In the future they will need to do 10% down loans but they will need to be insured (which will raise the cost for money ). A person who puts 20% or more down with good credit should get a lower rate and a benefit for this lower risk loan .

The reason why the sub-prime low/no down loan was high risk was because lenders priced in the rate with the adjusted up payment which was impossible for the sub-prime buyer to pay . Wallstreet would of been better off charging 10points up front for those crap loans rather than expecting they were going to get it in yield down the road .Of course that would of stopped alot of sub-prime buyers from gambling and that is exactly what you don't want is a bunch of gamblers in the market driving up the prices .The other approach would of been requiring a high down-payment on high-risk loans (which is what lender did in the past to offset risk )
When you look back on the bubble it's so silly to think that the investors thought that a never-ending source of "Greater Fools " would be available to take a over-priced house/condo off their hands. For this we can say thank you to the realtors,loan agents and builders for spreading those myths about never-ending buyers as well as the myth that real estate never goes down .
When the real estate market should of contracted in 2002 ,it didn't ,and a mania took over that got absurb as the months rolled by.

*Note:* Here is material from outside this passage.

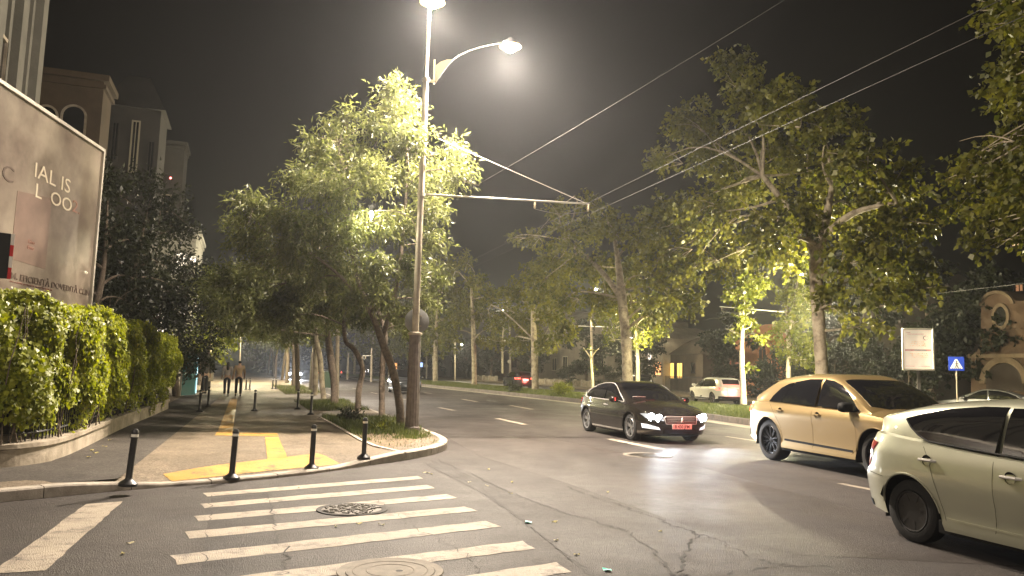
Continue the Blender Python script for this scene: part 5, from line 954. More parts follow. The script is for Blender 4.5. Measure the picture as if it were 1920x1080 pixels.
class Surf:
    def __init__(s, S):
        s.S = S; s.b = S['W'] / 2; s.n = S.get('n', 9); s.m = S.get('m', 2.4); h = S['L'] / 2
        s.af = pchip([(z, h + d) for z, d in S['nose']]); s.ar = pchip([(z, h + d) for z, d in S['rear']]); s.bw = pchip(S['side']); s.zs = pchip(S['zs']); s.zt = pchip(S['zt']); s.zr = pchip(S['roof'])
        s.g0, s.g1 = S['roof'][-1][0], S['roof'][0][0]; s.gn = S.get('gn', 6.0); s.k = S.get('lean', .15); s.Hg = S['H'] - float(s.zs(0)); s.gi = S.get('inset', .025); s.wx = (S['xr'], S['xr'] + S['wb']); s.ra = S['rw'] + S.get('arch', .055); s.rw = S['rw']; s.sill = S['sill']
    def a(s, x, z): return s.af(z) if x >= 0 else s.ar(z)
    def y(s, x, z):
        u = min(1, abs(x) / s.a(x, z)); return s.b * s.bw(z) * max(0, 1 - u ** s.n) ** (1 / s.m)
    def zb(s, x):
        z = float(s.sill(x)) if callable(s.sill) else s.sill
        for xw in s.wx:
            d = abs(x - xw)
            if d < s.ra: z = max(z, s.rw + math.sqrt(s.ra ** 2 - d * d))
        return z
    def gyb(s, x): return max(.02, s.y(x, float(s.zs(x))) - s.gi)
    def gbase(s, x): return float(s.zs(x)) - .03
    def gz(s, x, q):
        zb_, zr_ = s.gbase(x), float(s.zr(x)); q = min(.999, abs(q)); return zb_ + (zr_ - zb_) * (1 - q ** s.gn) ** (1 / s.gn)
    def gq(s, x, q): z = s.gz(x, q); return s.gyb(x) * q * (1 - s.k * max(0, z - s.gbase(x)) / s.Hg)
    def gy(s, x, z):
        zb_, zr_ = s.gbase(x), float(s.zr(x)); f = min(.999, max(0, (z - zb_) / max(.01, zr_ - zb_))); return s.gyb(x) * (1 - f ** s.gn) ** (1 / s.gn) * (1 - s.k * max(0, z - zb_) / s.Hg)
    def side(s, x, z): return max(s.y(x, min(z, float(s.zs(x)))) if z <= float(s.zs(x)) else 0, s.gy(x, z) if z > float(s.zs(x)) and s.g1 < x < s.g0 else 0)
    def front(s, y, z): return s.af(z) * max(0, 1 - min(1, abs(y) / (s.b * s.bw(z))) ** s.m) ** (1 / s.n)
    def rear(s, y, z): return -s.ar(z) * max(0, 1 - min(1, abs(y) / (s.b * s.bw(z))) ** s.m) ** (1 / s.n)
    def shell(s):
        mb = MB(); q = list(np.linspace(0, .94, 15)); ue = [(1 - k ** s.m) ** (1 / s.n) for k in q]; xm = ue[-1] * s.a(1, .5) - .02; xr = ue[-1] * s.a(-1, .5) - .02
        xs_ = set(np.round(np.arange(-xr, xm, .06), 4))
        for xw in s.wx:
            xs_ = {x for x in xs_ if abs(abs(x - xw) - s.ra) > .02 and abs(x - xw) > s.ra}; xs_ |= set(np.round(xw + s.ra * np.cos(np.linspace(0, PI, 26)), 4)) | {round(xw + s.ra + .004, 4), round(xw - s.ra - .004, 4)}
        xs_ = sorted(xs_, reverse=True); us = ue[:-1] + [x / s.a(x, .5) for x in xs_] + [-u for u in ue[:-1][::-1]]
        nr, ntp = 17, 7; half = []
        for u in us:
            sg = 1 if u >= 0 else -1; xq = u * s.a(sg, .5); zb_, zs_, zt_ = s.zb(xq), float(s.zs(xq)), float(s.zt(xq)); col = []
            for i in range(nr):
                z = zb_ + (zs_ - zb_) * (i / (nr - 1)) ** 0.92; x = u * s.a(sg, z); col.append((x, s.b * s.bw(z) * max(0, 1 - abs(u) ** s.n) ** (1 / s.m), z))
            x0, y0, _ = col[-1]
            for i in range(1, ntp + 1): t = i / ntp; col.append((x0 * (1 - .03 * t * (abs(u) > .9)), y0 * (1 - t), zs_ + (zt_ - zs_) * (1 - (1 - t) ** 2.6)))
            half.append(col)
        K = nr + ntp; n = len(us)
        for sg in (1, -1):
            vs = [(x, sg * y, z) for c in half for x, y, z in c]; fs = [(i * K + j, (i + 1) * K + j, (i + 1) * K + j + 1, i * K + j + 1) for i in range(n - 1) for j in range(K - 1)]; mb.add(vs, fs)
        X = np.linspace(s.g1 - .01, s.g0 + .01, 70); Q = list(np.sin(np.linspace(-PI / 2, PI / 2, 31))); vs = []
        Q = [math.copysign(abs(v) ** .55, v) for v in np.linspace(-1, 1, 41)]
        for x in X:
            for v in Q: vs.append((x, s.gq(x, v), s.gz(x, v) if abs(v) < .999 else s.gbase(x)))
        kk = len(Q); mb.add(vs, [(i * kk + j, (i + 1) * kk + j, (i + 1) * kk + j + 1, i * kk + j + 1) for i in range(len(X) - 1) for j in range(kk - 1)]); return mb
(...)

Appraisal rubber stamping was also a big factor in this run-up and should be looked at to prevent future false run-ups . Any home prices that are over what normal inflation would of been in the last 10 years was speculation driven and will fall based on true affordability .

There will be so many good buy foreclosures coming up that I don't think anyone should worry about being priced out now but the cost for that loan will be higher and will require a higher down payment .

Anonymous said...

I wouldn't write off Neal Bush as a Republican presidential candidate just yet. America's ruling elite have a way of making the things they want happen.